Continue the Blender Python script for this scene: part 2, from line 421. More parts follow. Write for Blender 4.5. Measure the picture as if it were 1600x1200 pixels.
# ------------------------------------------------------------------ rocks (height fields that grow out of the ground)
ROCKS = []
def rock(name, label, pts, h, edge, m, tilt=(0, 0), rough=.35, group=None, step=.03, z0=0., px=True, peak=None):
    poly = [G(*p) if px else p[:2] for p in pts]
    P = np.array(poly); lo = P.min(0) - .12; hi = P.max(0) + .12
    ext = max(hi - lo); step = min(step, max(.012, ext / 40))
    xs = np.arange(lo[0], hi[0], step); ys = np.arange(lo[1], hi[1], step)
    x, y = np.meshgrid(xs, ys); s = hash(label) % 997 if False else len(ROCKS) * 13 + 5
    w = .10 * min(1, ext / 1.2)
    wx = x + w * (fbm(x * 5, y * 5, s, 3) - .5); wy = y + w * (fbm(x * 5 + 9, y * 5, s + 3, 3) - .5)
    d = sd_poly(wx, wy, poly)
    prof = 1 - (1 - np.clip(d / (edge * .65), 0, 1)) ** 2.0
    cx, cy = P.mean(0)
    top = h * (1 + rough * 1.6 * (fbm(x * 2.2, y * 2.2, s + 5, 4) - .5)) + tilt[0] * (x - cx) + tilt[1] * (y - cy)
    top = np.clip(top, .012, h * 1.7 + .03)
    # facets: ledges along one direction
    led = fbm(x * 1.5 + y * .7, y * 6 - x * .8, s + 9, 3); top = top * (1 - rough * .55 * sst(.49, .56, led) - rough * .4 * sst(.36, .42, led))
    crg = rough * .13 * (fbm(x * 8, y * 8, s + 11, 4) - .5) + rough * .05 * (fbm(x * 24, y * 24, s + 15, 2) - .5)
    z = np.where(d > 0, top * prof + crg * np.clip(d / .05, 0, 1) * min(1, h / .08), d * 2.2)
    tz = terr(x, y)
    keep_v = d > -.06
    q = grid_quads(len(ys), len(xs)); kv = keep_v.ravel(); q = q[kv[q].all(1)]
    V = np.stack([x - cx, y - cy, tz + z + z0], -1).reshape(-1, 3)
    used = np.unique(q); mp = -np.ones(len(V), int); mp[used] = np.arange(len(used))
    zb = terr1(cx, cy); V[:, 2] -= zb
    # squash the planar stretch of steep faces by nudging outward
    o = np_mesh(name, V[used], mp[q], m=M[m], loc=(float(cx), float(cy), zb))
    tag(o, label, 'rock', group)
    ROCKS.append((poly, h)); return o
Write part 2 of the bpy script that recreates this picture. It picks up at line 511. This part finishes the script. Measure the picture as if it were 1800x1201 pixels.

----------

• _SHORT TASK_
For each line above that contains the word "script", copy that line.

• _EXERCISE RESULT_
Continue the Blender Python script for this scene: part 2, from line 421. More parts follow. Write for Blender 4.5. Measure the picture as if it were 1600x1200 pixels.
Write part 2 of the bpy script that recreates this picture. It picks up at line 511. This part finishes the script. Measure the picture as if it were 1800x1201 pixels.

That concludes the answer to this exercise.